The great Midlands giants have won only one major title in the seven years since that blazing Parisian afternoon, and apart from one fast-moving performance in the Anglo-Welsh final against the Ospreys two years ago, it is difficult to remember many occasions when the pace of their game rose above a sticky plod.
They still deserve the utmost respect, still win most of their games, and in the era of Neil Back and the driving maul (an era ended by the experimental laws) they could still be magnificently passionate, effective and difficult to play against. But so often these days their victories appear to be down to will and sweat. Frequently, and even in victory, their games tend to peter out into attrition, rather than speed to a heady conclusion.
The flow has gone. Leicester have been playing for too long without a rhythm and a pace, and unless they can rediscover themselves they are not going to win trophies, and they may even be in danger today against the Ospreys in their opening match of the Heineken Cup. And yet this team has, in Geordan Murphy, Danny Hipkiss, Tom Varndell and Harry Ellis, four of the best attacking talents in England.
So what has happened? How can they throw off the chains? Many believe Leicester have been strangling themselves at the breakdown. When the opposition carry the ball into the breakdown area, Leicester are all over them, trying to slow the ball down by sealing it off, often with players off their feet. It is not a criticism. Every other team in the game would love to do it as well as Leicester.
But it often seems this stodgy, overcautious style prevails even when Leicester have the ball. They refuse to speculate, to go for quick ball. They pile in and it often seems that their scrum-half has to laboriously dig it out from beneath bodies.

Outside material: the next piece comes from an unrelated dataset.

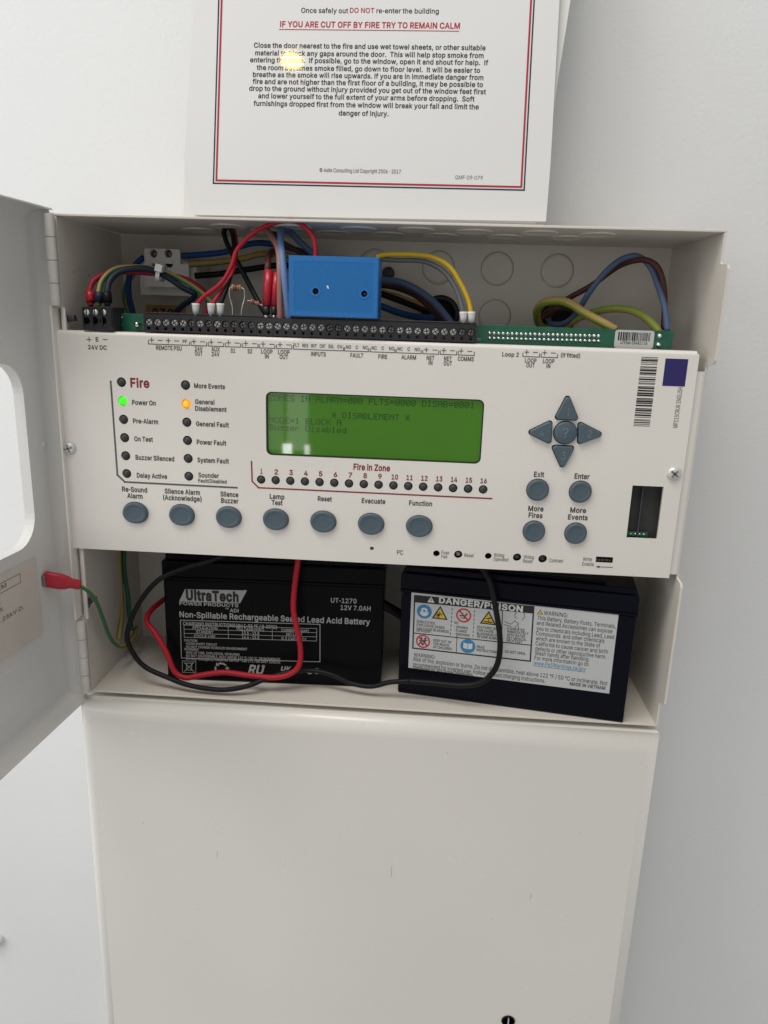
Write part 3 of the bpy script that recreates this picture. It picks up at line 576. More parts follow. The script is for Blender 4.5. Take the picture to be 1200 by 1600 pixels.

With ball so slow, the only option is to kick it, or to play one-out rugby, merely making one pass to a charging warrior such as Martin Corry or Jordan Crane. Where does the gas come from, the space, the momentum? It is time for them to speculate at the breakdown.
If the first few players on the scene after a tackle can take out the nearest opposition and stay on their feet, leaving the ball behind and clearing it for the scrum-half, and if it is done quickly and accurately, then suddenly the ball is quick and dynamic.
Remember, too, that Leicester have in Tom Croft, above, one of the finest and fastest forwards in the game. If they can move the quick ball wide with two or three swift passes, and launch the flanker into space and not simply at a phalanx of defenders, suddenly the move is being conducted at pace, and with a quick transfer there must be space for the likes of Varndell and Co.
With the driving maul now neutralised as a weapon and new strictures being applied by English referees at the breakdown to keep players on their feet, it is both a technical necessity and a tactical option to change. It is time to stir the ghost of Healey and cast off the choking chains.